タミーミー氏講演会
タミーミー氏の講演会「中東紛争の根源」に参加しました。イスラエル・パレスチナ問題は政治的問題であることを明快に述べられました(宗教が問題の発端ではないということです)。
終始一貫して主張されていたのは、イスラエルを国家として認めることは、1948年にパレスチナ人が自分たちの土地を追い出されたことを承服することと同義であり、決して認めることはできないということでした。
近々、パレスチナ自治政府のアッバス議長がイスラエルを承認するかどうかの住民投票をすることについても言及され、結論的には、これは時間の無駄遣いだということでした。基本的にはハマス寄りの主張を展開されていたわけですが、なぜ多くの人がハマスを支持しているのかについて、少しわかったような気がしました。
少なくともハマスをテロリスト集団と決めつけ、援助をストップし、話し相手としても認めない、というのでは埒があかないでしょう。

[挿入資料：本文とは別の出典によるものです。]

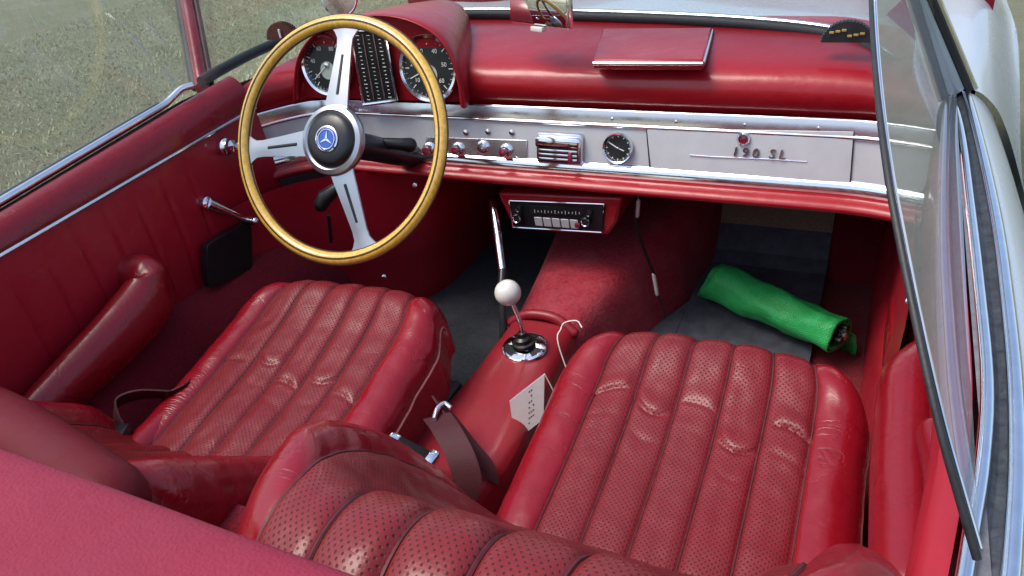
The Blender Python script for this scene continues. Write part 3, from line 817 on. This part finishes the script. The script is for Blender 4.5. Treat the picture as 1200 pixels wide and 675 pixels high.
MB().grid(np.array(rows), 'door').build('inner_panel', dl)
MB().tube([at(195, 382, x=-.695), at(292, 308, x=-.695)], .003, 'alu', 8).build('lower_bead', dl)
# armrest with hooked front end
ap = smoothpath([at(146, 322, x=-.712), at(166, 328, x=-.684), at(176, 345, x=-.660), at(150, 380, x=-.655), at(100, 432, x=-.660), at(40, 492, x=-.668), at(-10, 540, x=-.675)], 7)
nA = len(ap); rA = np.interp(np.linspace(0, 1, nA), [0, .16, .32, .5, .7, .85, 1], [.042, .056, .061, .058, .050, .043, .038])
MB().blob(ap, list(rA), 'leather', 24, flat=(.72, 1.0), up=V(0, .12, 1)).build('armrest', dl)
# crank, handle, speaker
c = at(240, 238, x=-.698)
m = MB().lathe([(.014, -.006), (.014, .010), (.010, .014), (0, .015)], c, V(1, 0, .1), 'chrome', 20)
e = at(290, 258, x=-.672)
m.tube([c + V(.008, 0, 0), c * .5 + e * .5 + V(.006, 0, 0), e], [.0125, .0085, .007], 'chrome', 12).blob([e - V(.004, 0, 0), e + V(.022, 0, 0)], .0095, 'chrome', 12)
m.build('window_crank', dl)
c = at(264, 172, x=-.698)
MB().lathe([(.018, -.004), (.018, .006), (.012, .012), (.010, .022), (.013, .028), (0, .031)], c, V(1, -.1, .2), 'chrome', 24).build('door_handle', dl)
MB().lathe([(.004, 0), (.0035, .003), (0, .004)], at(241, 134, x=-.735), V(.7, 0, .7), 'screw', 12).build('screw', dl)
sp_ = [at(px, py, x=-.690) for px, py in ((240, 284), (283, 259), (288, 264), (289, 310), (284, 316), (246, 334), (238, 330), (236, 292))]
MB().prism(smoothpath(sp_ + [sp_[0]], 5)[:-1], V(.016, 0, 0), 'black').build('speaker', dl, bevel=.004)
# chrome sill strip, raised window
zb = lambda y: ext(A0, A1, y)[2]
cs = [ext(A0, A1, y) + V(-.010, 0, .008) for y in np.linspace(-1.15, -.34, 14)]
cs += [at(203, 113, x=-.775), at(213, 104, x=-.770), at(226, 100, x=-.758)]
MB().tube(smoothpath(cs, 3), .0075, 'chrome', 12).build('belt_trim', dl)
MB().tube([p + V(-.014, 0, -.004) for p in cs[:14]], .010, 'rubber', 10).build('belt_seal', dl)
g0 = []
rows = []
for y in np.linspace(-1.3, -.155, 8):
    z0 = ext(A0, A1, y)[2]
    rows.append([V(-.785 + .10 * t, y + .10 * t * 0, z0 + .40 * t) for t in (0, .5, 1)])
gm = MB().grid(np.array(rows), 'glass_dusty').grid(np.array(rows) + V(-.005, 0, 0), 'glass_dusty'); gm.build('window_glass', dl)
for (pa, pb, w_) in (((112, -8), (128, 14), .0016), ((152, 38), (180, 72), .0016), ((168, 18), (196, 52), .0011), ((189, 80), (205, 95), .002), ((90, 18), (118, 46), .0006), ((140, 22), (150, 32), .0008), ((30, 8), (62, 60), .0005)):
    def pane(px, py):
        d = cf + cr * (px - 600) / FPX + cu * (337.5 - py) / FPX; n_ = nrm(V(1, 0, .25)); b_ = V(-.7795, 0, .868)
        return CAM + ((b_ - CAM) @ n_) / (d @ n_) * d
    MB().tube(line(pane(*pa), pane(*pb), 6), [w_ * .3, w_, w_ * 1.1, w_, w_ * .8, w_ * .2], 'streak', 6, flat=(1, 1)).build('wipe_mark', dl)
# outer skin
rows = []
for y in np.linspace(-1.6, 1.7, 30):
    zt = .865 + .0 * y
    if -1.2 < y < -.15: zt = ext(A0, A1, y)[2] - .004
    elif y >= -.15: zt = .905 - .10 * sst(-.15, 1.7, y)
    else: zt = ext(A0, A1, -1.2)[2]
    rows.append([V(-.783, y, zt), V(-.80, y, zt - .006), V(-.825, y, zt - .05), V(-.84, y, .62), V(-.82, y, .40), V(-.77, y, .30)])
MB().grid(np.array(rows), 'paint').build('outer_skin', dl, sub=1)

# ---------- right door and body edge
dr = empty('door', car)
ZB = .84
s1 = smoothpath([at(1060, -60, z=ZB), at(1066, 0, z=ZB), at(1088, 50, z=ZB), at(1109, 100, z=ZB), at(1125, 150, z=ZB), at(1137, 240, z=ZB), at(1148, 340, z=ZB), at(1157, 447, z=ZB), at(1152, 540, z=ZB), at(1139, 622, z=ZB), at(1128, 690, z=ZB), at(1110, 760, z=ZB)], 5)
s2 = smoothpath([at(1100, 20, z=ZB), at(1131, 106, z=ZB), at(1150, 175, z=ZB), at(1168, 260, z=ZB), at(1179, 340, z=ZB), at(1189, 440, z=ZB), at(1192, 540, z=ZB), at(1188, 630, z=ZB), at(1182, 700, z=ZB), at(1170, 780, z=ZB)], 5)
MB().tube(s1[12:], .0068, 'chrome', 12).build('inner_belt_trim', dr)
MB().tube(s2[5:], .0078, 'chrome', 12, flat=(1, .8)).build('outer_belt_trim', dr)
def resample(pts, n):
    P = np.array(pts); s = np.concatenate([[0], np.cumsum(np.linalg.norm(np.diff(P, axis=0), axis=1))]); t = np.linspace(0, s[-1], n)
    return np.stack([np.interp(t, s, P[:, k]) for k in range(3)], 1)
Y_ = np.linspace(.16, -1.05, 26)
def xat(pts, y):
    P = np.array(sorted([tuple(p) for p in pts], key=lambda p: p[1])); return np.interp(y, P[:, 1], P[:, 0])
MB().grid(np.array([[V(xat(s1, y) + .004, y, ZB - .004), V((xat(s1, y) + xat(s2, y)) / 2, y, ZB - .009), V(xat(s2, y) - .004, y, ZB - .004)] for y in Y_]), 'channel').build('window_channel', dr)
MB().grid(np.array([[V(.7095, y, ZB - .0055), V(xat(s1, y) - .003, y, ZB - .004)] for y in Y_]), 'seal_grey').build('inner_seal', dr)
# outside of the door: pale paint curving down and out
rows = []
for y in np.linspace(.165, -1.6, 26):
    x = xat(s2, max(y, -1.03)) + .006
    rows.append([V(x, y, ZB - .002), V(x + .012, y, ZB - .006), V(x + .045, y, ZB - .035), V(x + .075, y, ZB - .11), V(x + .08, y, .60), V(x + .06, y, .40), V(x + .0, y, .30)])
MB().grid(np.array(rows), 'paint').build('outer_skin', dr, sub=2)
# inner panel: padded cap and lower panel
rows = []
for y in np.linspace(.12, -1.1, 26):
    x = xat(s1, y) - .006
    rows.append([V(x - .004, y, ZB - .016), V(x - .010, y, ZB - .018), V(x - .030, y, ZB - .03), V(x - .036, y, ZB - .06), V(x - .028, y, ZB - .085), V(x - .034, y, .66), V(x - .034, y, .50)])
MB().grid(np.array(rows), 'door').build('inner_panel', dr, sub=2)
za = .70
ap = smoothpath([at(1082, 432, z=za - .015), at(1064, 452, z=za), at(1060, 500, z=za), at(1058, 560, z=za + .005), at(1060, 630, z=za + .01), at(1062, 700, z=za + .01)], 6)
MB().blob(ap, [.034] * len(ap), 'leather', 20, flat=(1.0, 1.25), up=V(0, 0, 1)).build('armrest', dr)
ap2 = smoothpath([at(1092, 512, z=.755), at(1104, 560, z=.755), at(1109, 610, z=.755), at(1110, 648, z=.755)], 6)
MB().blob(ap2, [.016 + .008 * i / len(ap2) for i in range(len(ap2))], 'leather', 18, flat=(1, 1.5), up=V(0, 0, 1)).build('door_pull', dr)
# hinge-pillar cover ahead of the armrest, with screws
c = at(1052, 392, x=.672)
MB().box(c, (.020, .075, .05), 'leather', bev=.016, seg=4).build('pillar_cover', dr)
for px, py, x in ((1060, 424, .655), (1016, 388, .64), (1023, 307, .66), (1066, 353, .66)):
    MB().lathe([(.006, 0), (.0055, .003), (0, .005)], at(px, py, x=x), nrm(CAM - at(px, py, x=x)), 'screw', 12).build('screw', dr)
# front kick panel right
rows = []
for y in (-.38, -.2, 0, .2, .5, .68):
    rows.append([V(.665, y, .72), V(.66, y, .60), V(.655, y, .45), V(.645, y, .26)])
MB().grid(np.array(rows), 'door').build('kick_panel', car, sub=1)
MB().prism([V(.645, .25, .66), V(.645, .55, .66), V(.645, .55, .50), V(.645, .36, .56)], V(-.015, 0, 0), 'rubber').build('heater_box', car)
# the raised window: leaning, slightly curved pane, its rear edge in a bright and black frame
def gp(px, py, t):
    """point on the leaning pane; the lean is measured from the belt"""
    # plane through (xb, y, ZB) leaning inwards by .35 per metre of height
    d = cf + cr * (px - 600) / FPX + cu * (337.5 - py) / FPX
    n_ = nrm(V(1, 0, LEAN)); b_ = V(.711, 0, ZB)
    return CAM + ((b_ - CAM) @ n_) / (d @ n_) * d
LEAN = .46
ge_px = ((1145, 655), (1126, 590), (1105, 515), (1087, 440), (1070, 360), (1055, 285), (1042, 215), (1033, 150), (1027, 90), (1023, 30), (1021, -25))
ge = [gp(px, py, 0) for px, py in ge_px]
GE=ge
GN = nrm(V(1, 0, LEAN))
def pane_pt(y, z): return V(.711 - LEAN * (z - ZB), y, z)
top_rear = GE[-1]
out = list(GE) + [pane_pt(GE[-1][1] + .16, 1.215), pane_pt(.0, 1.20), pane_pt(.10, 1.05), pane_pt(.155, ZB)]
gm = MB(); gm.prism([p + GN * .002 for p in out], -GN * .004, 'glass_sky_sheen'); gm.build('window_glass', dr, smooth=False)
MB().tube(smoothpath([p for p in GE], 4), .0032, 'rubber', 10).build('window_frame', dr)
MB().tube([p + nrm(GE[-1] - GE[0]) * 0 + V(.002, .0075, .004) for p in smoothpath(GE, 4)], .0016, 'chrome', 8).build('window_edge_bead', dr)

# ---------- windscreen
ws = empty('windscreen', car)
wb = smoothpath([at(236, 96, z=.935), at(262, 80, z=.94), at(310, 56, z=.945), at(370, 34, z=.95), at(450, 20, z=.953), at(560, 17, z=.955), at(700, 20, z=.955), at(850, 27, z=.953), at(960, 38, z=.945), at(1010, 52, z=.935), at(1048, 76, z=.915), at(1105, 98, z=.86)], 5)
MB().tube(wb, .0125, 'rubber', 10).build('windscreen_seal', ws)
MB().tube([p + V(0, .022, .006) for p in wb[4:-3]], .0065, 'chrome', 10).build('lower_frame', ws)
wt = [p * V(.86, 1, 1) + V(0, -.17 - .06 * (1 - abs(p[0]) / .72), .36) for p in wb]
MB().grid(np.array([wb, wt]), 'glass').grid(np.array([wb, wt]) + V(0, .005, .002), 'glass').build('windscreen_glass', ws)
MB().tube(wt, .018, 'chrome', 12).build('header_frame', ws)
for sd, bp, tp in ((-1, at(238, 104, z=.915), at(208, -60, z=1.17)), (1, V(.712, .165, .845), at(1012, -150, y=.03))):
    m = MB().tube([bp, bp * .5 + tp * .5, tp], [.017, .0165, .015], 'leather' if sd < 0 else 'paint', 14, flat=(1, 1.3))
    o = V(-.022, .0, .0) if sd < 0 else V(.02, 0, .0)
    m.tube([bp + o, tp + o], .011, 'rubber', 8)
    m.tube([bp + o * 1.55, tp + o * 1.55], .0055, 'rubber' if sd < 0 else 'chrome', 8)
    m.tube([bp - o * .9 + V(0, .01, 0), tp - o * .9 + V(0, .01, 0)], .006, 'rubber', 8)
    m.build('pillar', ws)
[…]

来週土曜日、「パレスチナとイスラエルの対話――この1年を回顧する」という公開シンポジウムを開催します(→CISMOR)。ここでは、二人のパレスチナ人と二人のイスラエル人をスピーカーとしてお迎えしますが、その前に、タミーミー氏の意見を聞けたのは非常によかったです。
ちなみに、タミーミー氏は7月上旬にロンドンで開催される Islam Expo のオーガナイザーでもあります。
講演会のあと、三条河原町のトルコ・レストランで夕食を共にしながら、あれこれ楽しい会話を交わすことができました。さすがにヨーロッパにおけるイスラーム事情については、よくご存じでした。
タミーミー氏によれば、イスラームに対してもっとも敵対的なのはフランスとのこと。反対に、イスラームを受け入れる努力をもっともしているのが、英国とスウェーデンとのことでした。
ヨーロッパの多文化主義や「ヨーロッパ的ムスリム」といった考え方にも批判的で、結局、それらは支配的な価値の押しつけであり、「よいムスリム」と「悪いムスリム」を選別するための思想だと手厳しく批判していました。
大いに刺激を受けた一時でした。